While I was working at the Flamingo and opportunity to buy into a small bar-tavern in Henderson Nevada call the Drug Store Tavern. I later bought out my partner and applied for a Non-restricted Nevada gaming license and opened two blackjack games, one poker, slots, four pool tables, and a 66 foot long bar. I renamed the place Cowboy Gene’s Casino.

It was a grind and I relaxed all the rules for blackjack players which drew the interest of the local card counters. They played right into my apparent slack blackjack rules. It was exactly what I hoped would happen so the buzz travelled around that Cowboy Gene’s was an easy target. They even had published comments about how “easy” the game was in a local “mailman’s blackjack newsletter. If they only knew the real truth. This strategy worked for me and if I was going to open another casino I would do the same thing, but more of it.

One Saturday I arrived early to do some paperwork, do the hard count and make sure everything was in order for the day and evening shift. In walks Curly, who worked in the Dunes high stakes poker games, who still gambled, drank and chased all night after work. Curly would get busted (loose his money gambling) and stop off at my place for a nightcap or to borrow a “Cecil” or two. A Cecil is gambling slang for a one hundred dollar bill. Curly needed some cash and he knew he could always get a bill from me anytime he asked. It was good business. This method or technique is unheard of in today’s casinos. The owners would not give you the time of the day if you needed a quick bill or two. They would never reach in their pocket but rather give a lame excuse that the Gaming Regulations don’t allow the loaning of money to a player without the proper paper work. That is if you can even find an owner in the casino.

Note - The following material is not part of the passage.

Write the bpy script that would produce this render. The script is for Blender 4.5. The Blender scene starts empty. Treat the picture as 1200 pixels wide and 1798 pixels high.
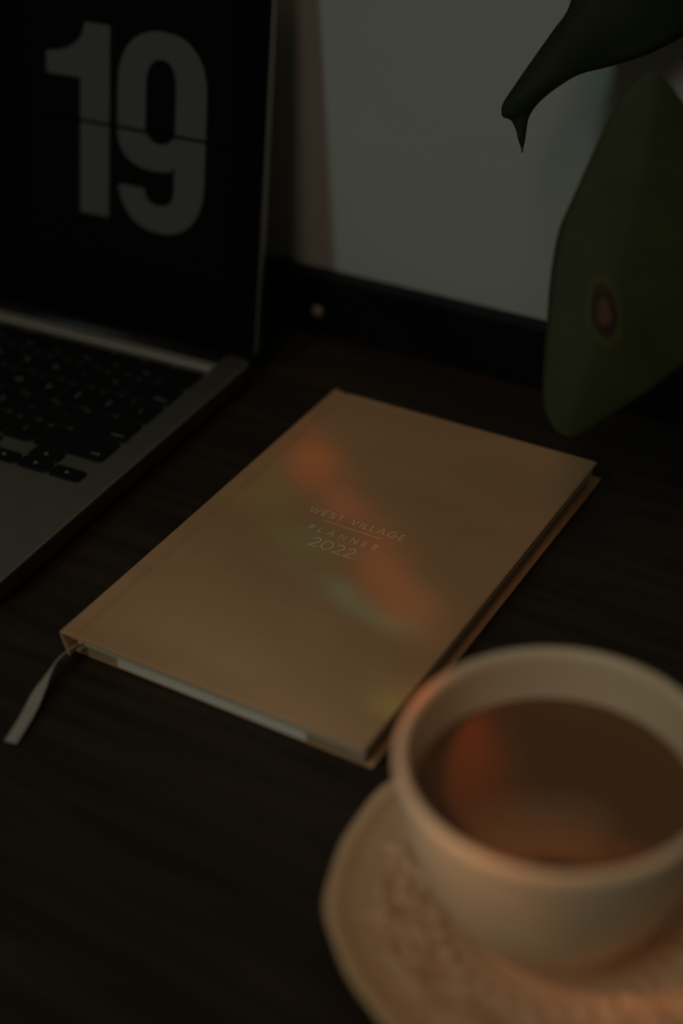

So this Saturday morning, Curly coms in to repay me and also throws a deck of Kem playing cards on the bar top and says,

“See if you can see the marks on these cards!”
Curley knew I like the subject of marked cards and all the other gaffs that existed and he looked at me like he was thinking, [“that dumb mother ****** will never figure out this scam.”]

He was right. I picked up the cards and intensely scanned the backs of each card. I flipped the deck like a cartoon flip book looking for the marks to animate. I saw nothing. I was stumped.

He then says, “What are you looking on the backs?”

I did not understand what the heck he meant. Then I looked on the faces and saw nothing as well until Curley pointed the small scratch lines cut into the hair and face on of all the court cards. The court cards are Jack, Queen and King. If you look at the cards the color and design of the hair on each side of the faces can easily disguise the carefully placed marks.

Curley explained that they were used at the Dunes. This method is extremely dangerous in the game of seven card stud low, also called “razz”. This scam has gone undetected for years in many card rooms. When the person dealing places each card to the players, the index finger of the dealing hand can feel the special markings that have been put on the Kings, Queens and Jacks. The dealer can then signal the value of the player’s hole card. The cards are usually marked with an exacto knife very precisely along the hairlines. The slightest groove will enable the dealer to distinguish whether the card is a big one or a little. There are 12 cards that can be altered which will give the cheat a big advantage.

Curley told me that he worked for Anthony Spilotro and others, taking off many high rollers.